## Instructions to follow
Repeat verbatim only the lines from the opening of the material below through the one that contains "bm.to_mesh(wall.data);bm.free()".

## Raw data

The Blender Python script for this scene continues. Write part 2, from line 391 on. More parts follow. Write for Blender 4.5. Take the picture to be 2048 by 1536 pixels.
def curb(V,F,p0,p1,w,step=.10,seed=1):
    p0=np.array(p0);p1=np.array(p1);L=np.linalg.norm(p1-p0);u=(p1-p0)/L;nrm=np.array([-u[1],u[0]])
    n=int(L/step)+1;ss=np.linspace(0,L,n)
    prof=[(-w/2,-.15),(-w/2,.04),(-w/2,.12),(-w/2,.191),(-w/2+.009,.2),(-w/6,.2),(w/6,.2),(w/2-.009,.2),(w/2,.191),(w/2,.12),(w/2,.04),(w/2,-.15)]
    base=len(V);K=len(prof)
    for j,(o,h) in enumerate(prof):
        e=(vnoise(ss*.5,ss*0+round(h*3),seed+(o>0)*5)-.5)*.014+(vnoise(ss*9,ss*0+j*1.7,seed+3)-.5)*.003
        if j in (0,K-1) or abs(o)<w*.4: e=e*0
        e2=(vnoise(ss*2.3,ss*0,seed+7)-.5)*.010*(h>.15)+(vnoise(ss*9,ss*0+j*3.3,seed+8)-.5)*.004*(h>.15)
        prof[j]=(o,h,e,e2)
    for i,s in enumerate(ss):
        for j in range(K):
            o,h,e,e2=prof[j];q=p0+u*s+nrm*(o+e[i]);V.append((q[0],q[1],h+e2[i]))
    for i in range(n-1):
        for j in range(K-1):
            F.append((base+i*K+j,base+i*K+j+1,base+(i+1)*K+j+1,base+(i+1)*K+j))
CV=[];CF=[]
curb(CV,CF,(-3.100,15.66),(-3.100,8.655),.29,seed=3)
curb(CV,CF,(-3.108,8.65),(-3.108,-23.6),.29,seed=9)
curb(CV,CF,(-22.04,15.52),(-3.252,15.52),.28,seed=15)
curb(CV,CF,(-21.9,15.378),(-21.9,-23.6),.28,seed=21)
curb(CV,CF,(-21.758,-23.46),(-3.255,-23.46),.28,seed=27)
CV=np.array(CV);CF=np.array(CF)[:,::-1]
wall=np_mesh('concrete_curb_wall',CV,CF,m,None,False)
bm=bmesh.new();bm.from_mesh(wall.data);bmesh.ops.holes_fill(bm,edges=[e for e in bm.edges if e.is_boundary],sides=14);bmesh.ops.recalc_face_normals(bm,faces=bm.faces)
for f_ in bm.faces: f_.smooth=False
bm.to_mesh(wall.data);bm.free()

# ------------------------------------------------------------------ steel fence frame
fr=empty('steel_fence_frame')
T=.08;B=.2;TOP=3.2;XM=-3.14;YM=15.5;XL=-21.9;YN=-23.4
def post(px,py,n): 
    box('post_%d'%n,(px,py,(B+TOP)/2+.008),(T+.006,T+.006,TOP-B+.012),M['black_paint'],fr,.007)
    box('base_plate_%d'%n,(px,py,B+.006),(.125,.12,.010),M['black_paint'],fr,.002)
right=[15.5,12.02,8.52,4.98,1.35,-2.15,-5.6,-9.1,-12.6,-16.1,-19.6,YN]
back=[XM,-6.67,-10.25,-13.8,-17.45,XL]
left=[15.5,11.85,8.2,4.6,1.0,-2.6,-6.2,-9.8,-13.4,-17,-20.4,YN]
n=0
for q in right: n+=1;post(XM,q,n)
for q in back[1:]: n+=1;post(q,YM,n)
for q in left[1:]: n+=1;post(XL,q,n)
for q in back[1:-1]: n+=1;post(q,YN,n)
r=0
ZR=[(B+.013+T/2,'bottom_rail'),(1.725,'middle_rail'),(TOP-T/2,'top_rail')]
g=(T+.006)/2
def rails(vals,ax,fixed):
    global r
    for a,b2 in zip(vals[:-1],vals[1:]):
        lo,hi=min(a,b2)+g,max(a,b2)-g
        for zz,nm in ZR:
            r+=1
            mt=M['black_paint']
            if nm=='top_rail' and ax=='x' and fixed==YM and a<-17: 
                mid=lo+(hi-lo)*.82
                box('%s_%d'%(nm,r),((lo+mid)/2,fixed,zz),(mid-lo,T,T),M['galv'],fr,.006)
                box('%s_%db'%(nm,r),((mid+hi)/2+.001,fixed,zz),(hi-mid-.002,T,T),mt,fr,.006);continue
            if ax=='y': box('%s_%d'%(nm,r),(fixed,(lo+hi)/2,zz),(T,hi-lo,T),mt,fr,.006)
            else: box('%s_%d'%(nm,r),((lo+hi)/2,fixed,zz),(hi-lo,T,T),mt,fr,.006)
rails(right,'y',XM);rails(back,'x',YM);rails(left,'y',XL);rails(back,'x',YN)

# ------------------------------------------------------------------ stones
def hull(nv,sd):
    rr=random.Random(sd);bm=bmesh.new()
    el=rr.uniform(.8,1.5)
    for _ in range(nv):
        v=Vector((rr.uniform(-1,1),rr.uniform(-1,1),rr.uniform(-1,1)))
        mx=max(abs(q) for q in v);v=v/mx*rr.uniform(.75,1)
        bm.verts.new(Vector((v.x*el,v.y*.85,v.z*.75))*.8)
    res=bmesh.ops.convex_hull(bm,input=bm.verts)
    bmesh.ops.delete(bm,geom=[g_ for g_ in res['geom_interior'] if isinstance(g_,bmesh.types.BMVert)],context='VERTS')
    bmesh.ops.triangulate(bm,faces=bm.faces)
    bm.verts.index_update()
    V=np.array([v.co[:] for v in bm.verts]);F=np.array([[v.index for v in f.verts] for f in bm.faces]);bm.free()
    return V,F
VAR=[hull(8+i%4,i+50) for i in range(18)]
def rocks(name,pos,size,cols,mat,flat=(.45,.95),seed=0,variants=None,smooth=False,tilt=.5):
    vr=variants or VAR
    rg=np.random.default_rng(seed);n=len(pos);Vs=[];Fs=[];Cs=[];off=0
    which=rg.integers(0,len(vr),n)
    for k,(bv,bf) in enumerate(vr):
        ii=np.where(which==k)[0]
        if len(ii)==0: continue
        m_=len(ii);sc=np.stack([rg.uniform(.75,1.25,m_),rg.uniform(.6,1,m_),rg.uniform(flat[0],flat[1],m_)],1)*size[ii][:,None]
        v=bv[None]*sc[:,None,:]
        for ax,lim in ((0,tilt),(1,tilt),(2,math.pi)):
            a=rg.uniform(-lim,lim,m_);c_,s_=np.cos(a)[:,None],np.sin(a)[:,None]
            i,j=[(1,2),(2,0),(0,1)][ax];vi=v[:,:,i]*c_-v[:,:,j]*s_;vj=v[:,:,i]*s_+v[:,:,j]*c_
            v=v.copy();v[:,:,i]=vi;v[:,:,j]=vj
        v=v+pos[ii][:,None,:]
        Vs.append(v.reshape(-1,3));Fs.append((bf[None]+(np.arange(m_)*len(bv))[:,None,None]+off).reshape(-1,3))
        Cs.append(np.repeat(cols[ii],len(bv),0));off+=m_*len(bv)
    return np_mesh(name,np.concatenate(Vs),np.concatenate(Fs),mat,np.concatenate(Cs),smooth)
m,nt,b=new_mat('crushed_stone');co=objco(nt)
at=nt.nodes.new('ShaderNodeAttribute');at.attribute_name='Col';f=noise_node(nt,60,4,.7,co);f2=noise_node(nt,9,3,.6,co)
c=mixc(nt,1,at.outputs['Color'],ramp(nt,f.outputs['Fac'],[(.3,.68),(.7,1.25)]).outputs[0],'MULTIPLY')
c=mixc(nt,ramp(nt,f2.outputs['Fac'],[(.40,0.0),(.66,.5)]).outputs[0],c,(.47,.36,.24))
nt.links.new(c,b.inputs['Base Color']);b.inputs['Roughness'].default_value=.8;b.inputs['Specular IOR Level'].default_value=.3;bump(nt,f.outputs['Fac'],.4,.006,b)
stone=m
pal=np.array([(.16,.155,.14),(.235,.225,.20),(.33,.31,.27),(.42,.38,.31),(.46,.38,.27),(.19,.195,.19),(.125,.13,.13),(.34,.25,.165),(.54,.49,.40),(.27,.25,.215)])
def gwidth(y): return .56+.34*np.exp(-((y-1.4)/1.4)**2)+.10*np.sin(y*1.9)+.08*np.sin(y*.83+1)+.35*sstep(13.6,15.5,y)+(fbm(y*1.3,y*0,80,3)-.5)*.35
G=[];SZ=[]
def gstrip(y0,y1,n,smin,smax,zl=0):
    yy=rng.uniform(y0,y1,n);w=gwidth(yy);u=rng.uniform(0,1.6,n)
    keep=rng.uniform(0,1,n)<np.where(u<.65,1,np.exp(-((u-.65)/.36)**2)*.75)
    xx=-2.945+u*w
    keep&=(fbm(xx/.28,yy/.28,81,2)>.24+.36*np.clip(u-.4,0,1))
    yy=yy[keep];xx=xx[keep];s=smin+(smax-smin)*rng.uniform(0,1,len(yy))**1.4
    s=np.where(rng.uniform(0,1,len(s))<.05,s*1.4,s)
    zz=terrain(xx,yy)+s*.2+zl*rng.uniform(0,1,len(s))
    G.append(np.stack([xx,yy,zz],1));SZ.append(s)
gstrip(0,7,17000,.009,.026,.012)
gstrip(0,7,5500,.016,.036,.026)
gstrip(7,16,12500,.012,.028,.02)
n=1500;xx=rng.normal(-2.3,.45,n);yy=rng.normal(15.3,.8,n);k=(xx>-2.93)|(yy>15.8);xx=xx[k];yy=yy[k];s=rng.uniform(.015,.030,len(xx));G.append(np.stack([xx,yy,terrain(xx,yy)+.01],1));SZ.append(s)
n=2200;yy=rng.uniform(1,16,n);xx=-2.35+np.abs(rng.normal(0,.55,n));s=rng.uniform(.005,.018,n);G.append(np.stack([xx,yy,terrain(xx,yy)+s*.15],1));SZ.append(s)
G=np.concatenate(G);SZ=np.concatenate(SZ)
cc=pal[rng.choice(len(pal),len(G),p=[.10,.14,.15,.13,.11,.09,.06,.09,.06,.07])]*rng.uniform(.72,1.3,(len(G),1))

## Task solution
The Blender Python script for this scene continues. Write part 2, from line 391 on. More parts follow. Write for Blender 4.5. Take the picture to be 2048 by 1536 pixels.
def curb(V,F,p0,p1,w,step=.10,seed=1):
    p0=np.array(p0);p1=np.array(p1);L=np.linalg.norm(p1-p0);u=(p1-p0)/L;nrm=np.array([-u[1],u[0]])
    n=int(L/step)+1;ss=np.linspace(0,L,n)
    prof=[(-w/2,-.15),(-w/2,.04),(-w/2,.12),(-w/2,.191),(-w/2+.009,.2),(-w/6,.2),(w/6,.2),(w/2-.009,.2),(w/2,.191),(w/2,.12),(w/2,.04),(w/2,-.15)]
    base=len(V);K=len(prof)
    for j,(o,h) in enumerate(prof):
        e=(vnoise(ss*.5,ss*0+round(h*3),seed+(o>0)*5)-.5)*.014+(vnoise(ss*9,ss*0+j*1.7,seed+3)-.5)*.003
        if j in (0,K-1) or abs(o)<w*.4: e=e*0
        e2=(vnoise(ss*2.3,ss*0,seed+7)-.5)*.010*(h>.15)+(vnoise(ss*9,ss*0+j*3.3,seed+8)-.5)*.004*(h>.15)
        prof[j]=(o,h,e,e2)
    for i,s in enumerate(ss):
        for j in range(K):
            o,h,e,e2=prof[j];q=p0+u*s+nrm*(o+e[i]);V.append((q[0],q[1],h+e2[i]))
    for i in range(n-1):
        for j in range(K-1):
            F.append((base+i*K+j,base+i*K+j+1,base+(i+1)*K+j+1,base+(i+1)*K+j))
CV=[];CF=[]
curb(CV,CF,(-3.100,15.66),(-3.100,8.655),.29,seed=3)
curb(CV,CF,(-3.108,8.65),(-3.108,-23.6),.29,seed=9)
curb(CV,CF,(-22.04,15.52),(-3.252,15.52),.28,seed=15)
curb(CV,CF,(-21.9,15.378),(-21.9,-23.6),.28,seed=21)
curb(CV,CF,(-21.758,-23.46),(-3.255,-23.46),.28,seed=27)
CV=np.array(CV);CF=np.array(CF)[:,::-1]
wall=np_mesh('concrete_curb_wall',CV,CF,m,None,False)
bm=bmesh.new();bm.from_mesh(wall.data);bmesh.ops.holes_fill(bm,edges=[e for e in bm.edges if e.is_boundary],sides=14);bmesh.ops.recalc_face_normals(bm,faces=bm.faces)
for f_ in bm.faces: f_.smooth=False
bm.to_mesh(wall.data);bm.free()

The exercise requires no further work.